Task goal: Quote exactly and only this range of lines in the data below: the line that holds "a = k*PI/4+.2;" to the line that holds "2.84)], .03, 6)", both included.
### Data ###
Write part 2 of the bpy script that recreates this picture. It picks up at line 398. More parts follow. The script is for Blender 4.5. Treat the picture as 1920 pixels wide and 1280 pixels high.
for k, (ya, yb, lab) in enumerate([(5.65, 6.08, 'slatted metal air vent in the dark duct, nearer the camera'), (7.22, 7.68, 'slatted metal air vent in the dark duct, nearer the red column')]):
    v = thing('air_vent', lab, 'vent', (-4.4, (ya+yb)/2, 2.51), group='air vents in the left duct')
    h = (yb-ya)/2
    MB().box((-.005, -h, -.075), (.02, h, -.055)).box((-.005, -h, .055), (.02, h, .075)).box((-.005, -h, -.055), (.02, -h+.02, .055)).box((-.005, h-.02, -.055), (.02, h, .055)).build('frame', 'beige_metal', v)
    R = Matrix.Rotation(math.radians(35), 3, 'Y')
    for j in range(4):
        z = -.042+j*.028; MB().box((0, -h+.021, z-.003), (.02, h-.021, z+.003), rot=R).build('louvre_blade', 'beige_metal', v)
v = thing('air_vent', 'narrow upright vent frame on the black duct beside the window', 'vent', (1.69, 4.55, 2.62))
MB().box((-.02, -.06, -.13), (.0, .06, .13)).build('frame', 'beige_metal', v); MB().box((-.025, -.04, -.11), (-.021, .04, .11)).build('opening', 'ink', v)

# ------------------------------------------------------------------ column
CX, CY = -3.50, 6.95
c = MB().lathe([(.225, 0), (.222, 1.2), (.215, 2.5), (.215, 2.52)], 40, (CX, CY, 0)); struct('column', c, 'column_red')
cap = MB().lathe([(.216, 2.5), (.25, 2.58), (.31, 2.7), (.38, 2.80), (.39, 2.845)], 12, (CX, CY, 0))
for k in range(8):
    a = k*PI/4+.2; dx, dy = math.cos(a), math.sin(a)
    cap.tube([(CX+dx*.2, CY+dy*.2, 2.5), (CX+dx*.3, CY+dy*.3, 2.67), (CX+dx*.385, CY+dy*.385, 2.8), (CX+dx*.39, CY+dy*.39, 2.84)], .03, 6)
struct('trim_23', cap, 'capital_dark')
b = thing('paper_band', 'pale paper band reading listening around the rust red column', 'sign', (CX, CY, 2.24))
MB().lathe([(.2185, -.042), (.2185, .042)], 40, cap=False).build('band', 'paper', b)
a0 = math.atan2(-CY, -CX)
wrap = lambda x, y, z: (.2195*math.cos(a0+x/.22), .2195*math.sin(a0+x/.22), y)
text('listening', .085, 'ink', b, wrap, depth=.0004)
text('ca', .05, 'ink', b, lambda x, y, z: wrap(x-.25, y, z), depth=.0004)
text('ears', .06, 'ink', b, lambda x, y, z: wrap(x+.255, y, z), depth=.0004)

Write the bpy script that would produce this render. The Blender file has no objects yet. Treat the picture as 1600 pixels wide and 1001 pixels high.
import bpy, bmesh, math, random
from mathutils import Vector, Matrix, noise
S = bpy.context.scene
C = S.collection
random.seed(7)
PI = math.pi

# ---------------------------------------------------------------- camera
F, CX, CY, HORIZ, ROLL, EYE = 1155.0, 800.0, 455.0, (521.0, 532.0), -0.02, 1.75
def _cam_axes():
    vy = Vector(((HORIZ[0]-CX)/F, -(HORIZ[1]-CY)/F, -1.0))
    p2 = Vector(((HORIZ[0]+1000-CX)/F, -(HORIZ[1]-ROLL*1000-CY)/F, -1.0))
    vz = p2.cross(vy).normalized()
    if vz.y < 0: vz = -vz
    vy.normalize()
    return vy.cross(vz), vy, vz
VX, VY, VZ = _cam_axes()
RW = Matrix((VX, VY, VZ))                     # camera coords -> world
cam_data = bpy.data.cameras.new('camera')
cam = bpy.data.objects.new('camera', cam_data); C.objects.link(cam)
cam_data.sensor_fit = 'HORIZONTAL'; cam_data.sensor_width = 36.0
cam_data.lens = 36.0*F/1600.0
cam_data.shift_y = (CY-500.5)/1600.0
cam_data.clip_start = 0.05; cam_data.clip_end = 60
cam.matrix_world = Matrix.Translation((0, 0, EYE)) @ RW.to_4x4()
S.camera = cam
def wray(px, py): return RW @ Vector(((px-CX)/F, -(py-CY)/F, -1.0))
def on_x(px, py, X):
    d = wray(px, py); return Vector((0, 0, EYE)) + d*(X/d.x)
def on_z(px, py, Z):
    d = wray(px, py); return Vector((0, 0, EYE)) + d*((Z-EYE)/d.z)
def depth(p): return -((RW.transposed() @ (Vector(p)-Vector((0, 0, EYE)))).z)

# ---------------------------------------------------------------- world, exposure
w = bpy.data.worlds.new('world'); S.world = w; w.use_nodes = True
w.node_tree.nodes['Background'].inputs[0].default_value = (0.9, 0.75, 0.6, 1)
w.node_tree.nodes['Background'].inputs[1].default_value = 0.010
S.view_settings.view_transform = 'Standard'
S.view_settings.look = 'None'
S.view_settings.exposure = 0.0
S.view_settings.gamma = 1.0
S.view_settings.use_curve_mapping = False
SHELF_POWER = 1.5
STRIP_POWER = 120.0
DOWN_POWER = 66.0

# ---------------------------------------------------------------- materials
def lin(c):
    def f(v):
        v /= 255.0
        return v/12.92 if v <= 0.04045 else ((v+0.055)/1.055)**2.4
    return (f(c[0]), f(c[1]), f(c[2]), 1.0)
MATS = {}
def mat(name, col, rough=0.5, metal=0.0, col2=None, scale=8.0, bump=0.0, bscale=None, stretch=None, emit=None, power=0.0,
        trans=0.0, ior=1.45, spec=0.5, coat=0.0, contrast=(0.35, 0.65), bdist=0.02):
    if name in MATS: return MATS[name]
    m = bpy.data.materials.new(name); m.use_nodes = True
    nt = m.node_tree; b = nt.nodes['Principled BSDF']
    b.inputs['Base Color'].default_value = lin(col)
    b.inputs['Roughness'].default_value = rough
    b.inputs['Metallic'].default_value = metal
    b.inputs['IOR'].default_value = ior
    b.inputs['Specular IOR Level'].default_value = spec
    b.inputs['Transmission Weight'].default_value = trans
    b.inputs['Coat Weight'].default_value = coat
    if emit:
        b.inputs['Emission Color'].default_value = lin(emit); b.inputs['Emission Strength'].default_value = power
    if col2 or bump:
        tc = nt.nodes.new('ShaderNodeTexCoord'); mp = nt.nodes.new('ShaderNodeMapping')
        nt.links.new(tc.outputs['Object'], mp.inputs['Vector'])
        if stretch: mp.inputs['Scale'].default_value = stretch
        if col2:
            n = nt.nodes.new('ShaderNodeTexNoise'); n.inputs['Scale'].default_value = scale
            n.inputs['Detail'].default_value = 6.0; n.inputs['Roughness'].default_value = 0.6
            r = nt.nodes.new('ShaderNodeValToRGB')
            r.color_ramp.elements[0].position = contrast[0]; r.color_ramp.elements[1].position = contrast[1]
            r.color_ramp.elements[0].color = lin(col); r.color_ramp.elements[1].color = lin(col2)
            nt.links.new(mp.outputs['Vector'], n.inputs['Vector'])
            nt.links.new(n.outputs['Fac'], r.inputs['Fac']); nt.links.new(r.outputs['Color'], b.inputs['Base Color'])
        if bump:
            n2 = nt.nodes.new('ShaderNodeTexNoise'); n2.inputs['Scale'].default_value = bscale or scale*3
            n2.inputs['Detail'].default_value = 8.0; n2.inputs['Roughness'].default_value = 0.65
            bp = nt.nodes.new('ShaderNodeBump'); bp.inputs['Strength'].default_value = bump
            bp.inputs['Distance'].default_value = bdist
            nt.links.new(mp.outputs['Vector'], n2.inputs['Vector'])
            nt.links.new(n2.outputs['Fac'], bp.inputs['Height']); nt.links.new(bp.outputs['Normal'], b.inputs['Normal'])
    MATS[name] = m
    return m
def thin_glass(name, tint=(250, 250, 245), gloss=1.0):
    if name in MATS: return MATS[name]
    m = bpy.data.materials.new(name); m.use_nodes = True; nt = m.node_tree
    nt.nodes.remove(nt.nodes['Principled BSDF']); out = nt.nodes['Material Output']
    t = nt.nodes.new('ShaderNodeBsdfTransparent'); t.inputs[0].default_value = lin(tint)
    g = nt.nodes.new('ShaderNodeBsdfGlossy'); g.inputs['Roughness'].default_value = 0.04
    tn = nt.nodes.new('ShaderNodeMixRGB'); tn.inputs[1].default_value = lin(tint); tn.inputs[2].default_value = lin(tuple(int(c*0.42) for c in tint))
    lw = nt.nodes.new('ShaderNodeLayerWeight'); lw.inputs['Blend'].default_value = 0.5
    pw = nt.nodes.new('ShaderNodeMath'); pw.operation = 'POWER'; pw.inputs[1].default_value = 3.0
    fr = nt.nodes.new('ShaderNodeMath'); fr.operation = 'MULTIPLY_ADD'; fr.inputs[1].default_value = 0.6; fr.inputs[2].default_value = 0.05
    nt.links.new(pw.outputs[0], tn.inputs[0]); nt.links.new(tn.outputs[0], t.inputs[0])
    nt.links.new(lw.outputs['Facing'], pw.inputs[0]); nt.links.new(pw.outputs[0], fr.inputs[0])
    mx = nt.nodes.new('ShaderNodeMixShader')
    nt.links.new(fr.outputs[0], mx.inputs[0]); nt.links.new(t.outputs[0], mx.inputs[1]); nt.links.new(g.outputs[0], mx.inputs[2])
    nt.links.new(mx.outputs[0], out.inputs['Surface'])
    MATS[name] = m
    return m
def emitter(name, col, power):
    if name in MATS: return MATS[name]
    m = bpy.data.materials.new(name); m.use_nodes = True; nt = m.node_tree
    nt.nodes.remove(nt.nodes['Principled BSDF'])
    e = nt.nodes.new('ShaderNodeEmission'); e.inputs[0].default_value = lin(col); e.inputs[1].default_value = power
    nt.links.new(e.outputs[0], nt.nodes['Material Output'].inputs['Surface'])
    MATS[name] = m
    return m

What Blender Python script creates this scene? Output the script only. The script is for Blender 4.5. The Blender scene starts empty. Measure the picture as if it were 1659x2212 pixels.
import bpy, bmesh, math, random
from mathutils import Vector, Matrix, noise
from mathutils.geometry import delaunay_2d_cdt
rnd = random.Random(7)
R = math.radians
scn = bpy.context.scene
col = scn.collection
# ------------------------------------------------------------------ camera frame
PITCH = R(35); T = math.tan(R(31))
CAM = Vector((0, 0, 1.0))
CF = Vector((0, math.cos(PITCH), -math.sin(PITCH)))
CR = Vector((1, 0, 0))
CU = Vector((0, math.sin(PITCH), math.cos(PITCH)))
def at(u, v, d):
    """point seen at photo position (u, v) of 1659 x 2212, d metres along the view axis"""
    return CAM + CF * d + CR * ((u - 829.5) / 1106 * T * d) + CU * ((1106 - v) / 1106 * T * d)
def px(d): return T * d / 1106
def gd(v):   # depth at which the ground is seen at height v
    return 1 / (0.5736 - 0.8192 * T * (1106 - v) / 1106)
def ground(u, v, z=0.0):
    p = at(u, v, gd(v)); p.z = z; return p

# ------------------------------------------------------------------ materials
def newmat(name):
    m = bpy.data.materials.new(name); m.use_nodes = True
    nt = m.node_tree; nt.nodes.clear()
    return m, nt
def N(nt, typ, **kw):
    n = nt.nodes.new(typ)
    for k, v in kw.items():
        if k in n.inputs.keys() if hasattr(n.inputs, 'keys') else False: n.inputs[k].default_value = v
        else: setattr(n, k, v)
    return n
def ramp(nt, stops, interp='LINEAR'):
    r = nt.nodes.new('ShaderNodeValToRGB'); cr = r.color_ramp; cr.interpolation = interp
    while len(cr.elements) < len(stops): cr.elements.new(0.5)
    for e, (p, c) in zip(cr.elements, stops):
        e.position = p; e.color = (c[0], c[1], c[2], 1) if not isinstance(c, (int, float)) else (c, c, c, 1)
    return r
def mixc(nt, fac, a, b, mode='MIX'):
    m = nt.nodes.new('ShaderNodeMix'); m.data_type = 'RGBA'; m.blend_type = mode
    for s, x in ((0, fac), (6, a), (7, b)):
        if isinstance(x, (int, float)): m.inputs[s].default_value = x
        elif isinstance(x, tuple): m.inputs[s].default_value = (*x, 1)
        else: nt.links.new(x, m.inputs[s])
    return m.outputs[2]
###
Task response:
    a = k*PI/4+.2; dx, dy = math.cos(a), math.sin(a)
    cap.tube([(CX+dx*.2, CY+dy*.2, 2.5), (CX+dx*.3, CY+dy*.3, 2.67), (CX+dx*.385, CY+dy*.385, 2.8), (CX+dx*.39, CY+dy*.39, 2.84)], .03, 6)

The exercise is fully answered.